循环通过 MySQL 结果

Question

I'm not sure exactly how this is called but I'll try to describe as good as I can what I want to acheive.

So, first of all, there is a variable, called $id , which is actually $_GET['id'] . Assuming the user is entering the following page by requesting: /page.php?id=6 . Now what I need to do is to provide the information about the next 3 pages from database. Here is the database:

  TABLE `pages`

  id   |   page_name
  ______________________
  1    |   AAAAA
  2    |   BBBBB
  3    |   CCCCC
  4    |   DDDDD
  5    |   EEEEE
  6    |   FFFFF
  7    |   GGGGG
  8    |   HHHHH
  9    |   IIIII

So, while requesting the page with id 6 , the following script returns the next 3 pages (7,8,9):

 $res = mysql_query("SELECT * FROM `pages` WHERE `id`>'".intval($id)."' ORDER BY `id` DESC LIMIT 3");
 while($arr = mysql_fetch_assoc($res))
 {
       print("Page ID: ".$arr['id']."; Page Name: ".$arr['page_name']."\n");
 }

And here is the output:

 Page ID: 7; Page Name: GGGGG
 Page ID: 8; Page Name: HHHHH
 Page ID: 9; Page Name: IIIII

And it works fine until the $id is greater then 6. When it is ( /page.php?id={7/8/9} ), the output doesn't show 3 pages any more, but 2 pages, 1 page and respectively no output when $id is 9 .

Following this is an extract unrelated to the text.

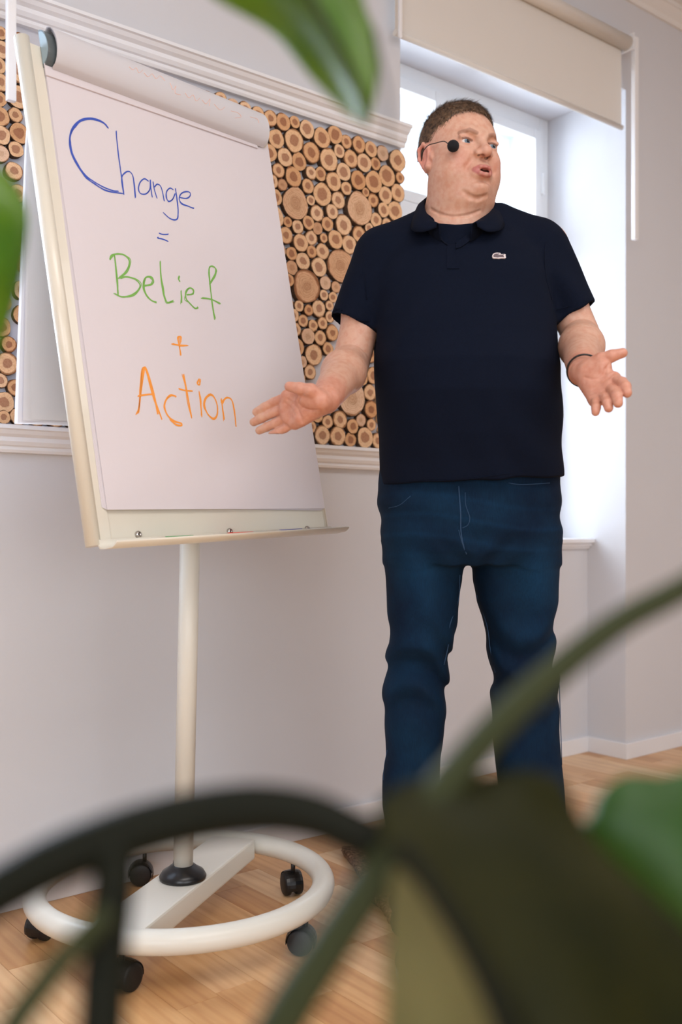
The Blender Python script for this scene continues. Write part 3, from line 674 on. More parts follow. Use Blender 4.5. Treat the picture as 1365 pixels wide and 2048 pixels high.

So my question is: Is there a way to go back and start from the beginning when there are not enough results (less than 3) to display?

• When accessing /page.php?id=8 , the output should contain pages with id 9 , 1 and 2 .
• When accessing /page.php?id=9 , the output should contain pages with id 1 , 2 , 3 .
• When accessing /page.php?id=3 , the output should contain pages with id 4 , 5 , 6 and so on.

Answer 1

(SELECT *, 0 AS custom_order FROM `pages` WHERE `id`>'".intval($id)."' ORDER BY `id` ASC LIMIT 3)
UNION ALL
(SELECT *, 1 AS custom_order FROM `pages` ORDER BY `id` ASC LIMIT 3)
ORDER BY custom_order, id ASC
LIMIT 3

This way you always get 3 pages. If not enough next pages, you will get up to 3 from the beginning.

Answer 2

You could modify the query to be something like:

 select * from 
     (select *, id-$inval($id) as order_by 
         from pages were id > $inval($id) order by id asc limit 3
      union
      select *, id as order_by 
         from pages order by id asc limit 3 ) as pages
 order by order_by asc

Answer 3

I would solve this way (one possible issue is that the resultset could contain at most 6 records instead of 3):

$res = mysql_query("(SELECT * FROM `pages` WHERE `id`>'".intval($id)."' ORDER BY `id` ASC LIMIT 3) UNION DISTINCT (SELECT * FROM `pages` WHERE id>0 ORDER BY id ASC LIMIT 3)");
$counter = 0;
 while($arr = mysql_fetch_assoc($res) && $counter<3)
 {
       $counter++;
       print("Page ID: ".$arr['id']."; Page Name: ".$arr['page_name']."\n");
 }